Le rugby, sport collectif par excellence. L’objectif est un combat d’une équipe contre une autre. En quelque sorte, pour paraphraser Clausewitz, le rugby est l’expression de la guerre en temps de paix par un autre moyen (et de la politique aussi, cf coupe du monde de 1995 en Afrique du Sud ou Mandela fait sortir son pays de l’isolement).
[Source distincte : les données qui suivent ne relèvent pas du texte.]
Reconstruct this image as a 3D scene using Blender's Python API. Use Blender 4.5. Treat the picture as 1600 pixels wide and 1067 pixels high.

Si au départ, le rugby s’apparentait à la guerre des boutons, avec le professionnalisme, cela n’est plus le cas. Finis les piliers ventripotents des années 70 qui évoluaient dans 10m autour des regroupements. Désormais les joueurs sont préparés et affutés pour livrer un combat contre un adversaire prédéterminé qui dispose de qualités spécifiques. On travaille plus la mêlée (puissance et force) pour affronter les argentins et plus l’endurance pour affronter les fidjiens. Même si cela reste collectif, il y a donc une préparation spécifique pour chaque adversaire. Enfin la médiatisation fait que l’on oriente le jeu et le règles vers plus de spectacle; comme si le 20è siècle ayant été celui des guerres, on souhaitait que le 21è soit celui de la violence contrôlée et non dégénérative (engouement pour les sports violents). Très souvent on considère que les combattants de free fight sont les gladiateurs des temps modernes. Mais les gladiateurs s’affrontaient aussi à plusieurs, il pouvait y avoir certaines formes d’alliances, et la Révolte de Spartacus donna lieu à un affrontement organisé contre la garnison romaine.
Pour ceux qui ont joué, tout le monde sait que le discours d’avant match d’un capitaine et de l’entraîneur est un discours de combat : « on va leur marcher dessus, on leur fait mal sur chaque impact, on ne lâche rien, on fait l’effort de se relever et de se replacer, on ne subit pas… ». Car l’ascendant psychologique, tout comme dans un sport de combat traditionnel, est déterminant. Il existe aussi des retournements : celui qui semble subir peut parfois appliquer une stratégie ou tout simplement inverser la tendance sur un coup (cf la demie-finale de coupe du monde France – All blacks de 1999). Une psychologie du combat se comprend pour une sport pieds poings mais semble plus difficile à intégrer pour un sport collectif. Et pourtant, de manière surprenante, une équipe entière faite d’individualités psychologiques différentes peut lâcher ou se galvaniser également comme le ferait un individu. Il y eut un temps ou les discours d’avant match étaient encore plus guerriers (voire limites « on remonte la première mêlée et on ouvre la boite à gifles pour leur faire comprendre qui nous sommes »), où l’on se mettait des claques pour se stimuler (tiens, cela ressemble à certains combats de boxe) et faire grimper son agressivité…
En rugby le combat est permanent. Arracher un ballon, déblayer, protéger, pénétrer une défense, plaquer. Pourquoi est-ce donc une action de combat ? Car en fait il s’agit de faire tout cela avec agressivité, et de défendre en avançant sur ses placages (généralement décrit sous le terme « tampon »). Comme dans un sport de combat traditionnel, il est plus facile de frapper en avançant qu’en reculant (encore que certains se sentent beaucoup mieux et soient plus efficaces dans une posture défensive/contre). Idem en rugby. Plaquer de manière active permet de créer un impact qui permettra peut être au joueur plaqué de lâcher le ballon, voire, dans le meilleur des cas, d’éliminer, en le blessant ou en l’amenuisant, un joueur et de forcer un remplacement qui peut perturber la bonne harmonie de l’équipe. Il existe donc une stratégie. Le placage pourrait par analogie être comparé au punch d’un combattant.